Gli stessi deputati hanno dato vita ad un’altra proposta, atta a coniugare la concorrenzialità in materia di salute con esigenze di unità nazionale. La gestione regionale della tutela della salute sarebbe sottoposta a due limiti fondamentali: in primis, il “diritto dell’individuo”, espressione forse un po’ vacua persino per un testo di principio; in secundis, il principio di sussidiarietà. Si parla della sussidiarietà verticale, principio previsto dall’articolo 118 e definito dalle giurisprudenze costituzionale ed europea: è un approccio generale volto a delegare la trattazione di una materia all’ente più vicino al cittadino purché questo possa garantire l’adeguatezza della tutela, in mancanza della quale è ammesso l’intervento dell’ente sovrordinato.

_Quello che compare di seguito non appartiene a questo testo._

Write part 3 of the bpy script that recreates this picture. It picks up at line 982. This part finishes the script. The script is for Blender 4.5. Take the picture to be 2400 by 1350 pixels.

La proposta di Fratelli d'Italia

Un progetto di legge costituzionale davvero radicale arriva da Fratelli d’Italia: l’abolizione di tutte le regioni e delle province. La proposta della destra parte dalla presa d’atto delle disfunzionalità politico-amministrative del nostro tipo di stato, ma, oltre alla riforma del 2001, adduce a ragione di queste imperfezioni la disomogeneità delle singole regioni. Per ovviare a questa problematica si propone la costituzione di 36 nuove regioni in cui si dividerà la Repubblica. Tali enti sarebbero individuati, secondo i promotori della riforma, sulla base di specifiche caratteristiche geografiche e sociali che giustifichino la precisa divisione proposta. A tale assetto conseguirebbe anche una totale uniformità di poteri fra le nuove regioni, senza più possibilità da parte di esse di chiedere autonomia differenziata e con totale eliminazione di regioni a statuto speciale.

La terza proposta del PD

In senso quantitativamente opposto va la proposta del deputato PD: l’esigenza è comune a tutti ed è evidente, snellire l’apparato burocratico statale e garantire un maggior coordinamento territoriale, ma in questo caso si raggiungerebbe l’esito attraverso l’accorpamento di alcune regioni, al fine ulteriore di ridurre i costi di gestione. Si tratterebbe di una “nuova stagione del federalismo italiano” che porterebbe a 12 le regioni che compongono lo stato, facendo rientrare tra esse Roma con la qualifica di Capitale-Regione; si propone altresì di ridurre la differenziazione tra regioni, limitando l’attuazione di uno statuto speciale unicamente a Sicilia e Sardegna. Per evitare un ritorno al frazionamento del sistema, il progetto innova anche alla possibilità di istituire nuove regioni: saranno richiesti almeno 2 milioni di abitanti ma non sarà più necessario l’intervento, ora previsto, dei consigli comunali.

La proposta di Italia Viva

Dal partito di Matteo Renzi proviene la prospettiva sicuramente più incisiva sull’autonomia regionale, che verrebbe limitata da una clausola di supremazia statale. In casi in cui lo richieda l’unità giuridica o economica dello Stato e l’interesse nazionale, il Parlamento potrebbe approvare una legge anche in eccesso delle proprie competenze. Sarebbe comunque necessaria una proposta dal governo e la successiva autorizzazione del Presidente della Repubblica. Quest’ultimo requisito formale risulta in realtà ridondante dovendo qualunque legge essere controfirmata dal Presidente della Repubblica, e assume così il valore di una clausola di stile.

La proposta della Lega

Non tutte le forze politiche tendono al ritorno all’accentramento: si segnala a titolo di esempio un disegno di legge della Lega volto all’abolizione della figura del prefetto, organo rappresentante del governo nelle Province e Città Metropolitane, al fine di attribuirne le competenze agli enti locali.